▶ [Task directions]: Return only the number of lines holding the word "scene".

▶ [Information provided]:
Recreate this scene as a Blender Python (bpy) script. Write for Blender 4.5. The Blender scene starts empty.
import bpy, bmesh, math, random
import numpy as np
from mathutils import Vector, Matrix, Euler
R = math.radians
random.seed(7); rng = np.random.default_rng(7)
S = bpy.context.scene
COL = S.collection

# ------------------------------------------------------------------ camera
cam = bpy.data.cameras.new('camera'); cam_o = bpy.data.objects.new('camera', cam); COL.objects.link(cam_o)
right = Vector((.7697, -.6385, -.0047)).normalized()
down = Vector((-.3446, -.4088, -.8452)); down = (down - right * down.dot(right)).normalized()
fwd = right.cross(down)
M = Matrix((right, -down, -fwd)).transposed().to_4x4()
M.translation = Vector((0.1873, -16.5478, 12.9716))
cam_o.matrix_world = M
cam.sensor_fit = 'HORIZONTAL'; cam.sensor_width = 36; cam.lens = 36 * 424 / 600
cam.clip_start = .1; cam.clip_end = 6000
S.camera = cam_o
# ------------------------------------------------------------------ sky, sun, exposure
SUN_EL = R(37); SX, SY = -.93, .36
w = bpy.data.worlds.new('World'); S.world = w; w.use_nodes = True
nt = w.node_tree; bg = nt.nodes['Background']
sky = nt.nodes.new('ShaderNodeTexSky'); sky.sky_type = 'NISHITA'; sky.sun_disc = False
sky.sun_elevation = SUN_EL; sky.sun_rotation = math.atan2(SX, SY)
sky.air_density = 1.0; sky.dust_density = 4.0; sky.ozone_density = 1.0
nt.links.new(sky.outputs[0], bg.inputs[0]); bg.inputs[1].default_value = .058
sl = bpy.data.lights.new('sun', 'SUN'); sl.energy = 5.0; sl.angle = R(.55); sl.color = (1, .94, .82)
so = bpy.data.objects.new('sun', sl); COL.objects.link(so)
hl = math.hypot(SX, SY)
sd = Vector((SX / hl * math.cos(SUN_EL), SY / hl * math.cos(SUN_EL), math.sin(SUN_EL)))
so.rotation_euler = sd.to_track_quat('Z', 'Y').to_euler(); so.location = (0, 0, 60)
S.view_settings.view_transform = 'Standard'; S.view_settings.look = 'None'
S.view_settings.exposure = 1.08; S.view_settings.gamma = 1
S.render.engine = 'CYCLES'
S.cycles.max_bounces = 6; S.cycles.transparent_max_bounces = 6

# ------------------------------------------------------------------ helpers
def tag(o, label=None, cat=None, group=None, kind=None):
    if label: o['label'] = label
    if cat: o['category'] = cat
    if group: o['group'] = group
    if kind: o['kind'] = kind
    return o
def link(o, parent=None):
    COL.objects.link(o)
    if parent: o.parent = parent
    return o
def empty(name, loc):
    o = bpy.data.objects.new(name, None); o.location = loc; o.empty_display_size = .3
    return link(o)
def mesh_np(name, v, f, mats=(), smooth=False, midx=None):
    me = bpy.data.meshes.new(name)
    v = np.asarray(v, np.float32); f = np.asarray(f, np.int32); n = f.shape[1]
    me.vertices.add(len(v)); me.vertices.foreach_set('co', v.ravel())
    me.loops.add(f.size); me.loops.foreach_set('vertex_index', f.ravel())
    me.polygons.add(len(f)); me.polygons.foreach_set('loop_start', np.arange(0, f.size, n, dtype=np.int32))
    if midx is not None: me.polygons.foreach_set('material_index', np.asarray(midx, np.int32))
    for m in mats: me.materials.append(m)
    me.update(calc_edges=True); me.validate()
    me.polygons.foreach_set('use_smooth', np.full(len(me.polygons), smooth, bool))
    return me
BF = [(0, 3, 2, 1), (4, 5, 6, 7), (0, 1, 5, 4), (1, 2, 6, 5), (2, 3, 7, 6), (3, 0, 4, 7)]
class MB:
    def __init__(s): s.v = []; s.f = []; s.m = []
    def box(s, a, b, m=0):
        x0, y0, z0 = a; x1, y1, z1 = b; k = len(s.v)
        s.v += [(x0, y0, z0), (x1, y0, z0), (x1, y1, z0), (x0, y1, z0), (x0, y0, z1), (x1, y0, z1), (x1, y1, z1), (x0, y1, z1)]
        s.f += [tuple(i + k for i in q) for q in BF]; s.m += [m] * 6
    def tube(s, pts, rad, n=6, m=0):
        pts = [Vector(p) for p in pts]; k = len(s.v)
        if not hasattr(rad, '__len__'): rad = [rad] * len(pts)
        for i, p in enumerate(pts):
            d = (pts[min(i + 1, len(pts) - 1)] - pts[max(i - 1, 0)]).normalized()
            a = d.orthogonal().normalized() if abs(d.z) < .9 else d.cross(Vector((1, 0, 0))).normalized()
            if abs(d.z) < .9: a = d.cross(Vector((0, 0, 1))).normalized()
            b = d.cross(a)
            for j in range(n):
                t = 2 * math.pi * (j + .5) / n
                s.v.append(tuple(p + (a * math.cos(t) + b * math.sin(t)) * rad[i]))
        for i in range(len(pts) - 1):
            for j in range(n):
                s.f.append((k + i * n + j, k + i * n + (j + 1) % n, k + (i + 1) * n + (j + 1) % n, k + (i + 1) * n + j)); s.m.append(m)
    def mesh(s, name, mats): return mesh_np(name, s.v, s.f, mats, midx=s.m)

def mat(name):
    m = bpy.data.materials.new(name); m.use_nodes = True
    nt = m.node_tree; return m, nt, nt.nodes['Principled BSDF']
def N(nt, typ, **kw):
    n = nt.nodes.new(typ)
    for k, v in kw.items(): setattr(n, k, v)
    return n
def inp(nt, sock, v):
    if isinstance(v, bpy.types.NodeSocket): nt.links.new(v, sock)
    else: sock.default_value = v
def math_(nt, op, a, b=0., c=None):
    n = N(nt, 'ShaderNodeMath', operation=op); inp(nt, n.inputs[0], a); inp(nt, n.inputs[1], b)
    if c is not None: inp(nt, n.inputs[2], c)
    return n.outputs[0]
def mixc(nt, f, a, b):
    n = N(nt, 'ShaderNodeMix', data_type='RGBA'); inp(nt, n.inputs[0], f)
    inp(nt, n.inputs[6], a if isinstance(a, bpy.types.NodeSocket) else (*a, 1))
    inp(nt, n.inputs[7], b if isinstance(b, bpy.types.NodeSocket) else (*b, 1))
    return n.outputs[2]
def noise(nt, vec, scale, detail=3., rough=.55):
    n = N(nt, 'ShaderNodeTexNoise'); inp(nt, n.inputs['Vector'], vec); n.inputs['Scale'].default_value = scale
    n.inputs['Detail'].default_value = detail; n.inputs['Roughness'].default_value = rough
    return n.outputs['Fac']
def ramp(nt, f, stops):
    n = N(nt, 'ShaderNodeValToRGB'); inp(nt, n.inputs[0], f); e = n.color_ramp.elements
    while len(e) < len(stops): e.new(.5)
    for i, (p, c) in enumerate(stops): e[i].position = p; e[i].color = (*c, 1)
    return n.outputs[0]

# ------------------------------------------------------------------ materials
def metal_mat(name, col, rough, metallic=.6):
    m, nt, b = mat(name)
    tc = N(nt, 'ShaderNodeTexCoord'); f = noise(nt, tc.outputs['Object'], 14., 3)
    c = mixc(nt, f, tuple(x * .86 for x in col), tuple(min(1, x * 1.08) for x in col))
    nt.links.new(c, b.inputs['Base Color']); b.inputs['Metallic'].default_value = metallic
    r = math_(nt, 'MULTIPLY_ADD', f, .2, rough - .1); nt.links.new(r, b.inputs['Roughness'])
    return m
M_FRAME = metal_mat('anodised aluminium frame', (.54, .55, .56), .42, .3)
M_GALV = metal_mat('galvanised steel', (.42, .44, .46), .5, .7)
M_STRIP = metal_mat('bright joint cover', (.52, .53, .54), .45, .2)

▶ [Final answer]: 2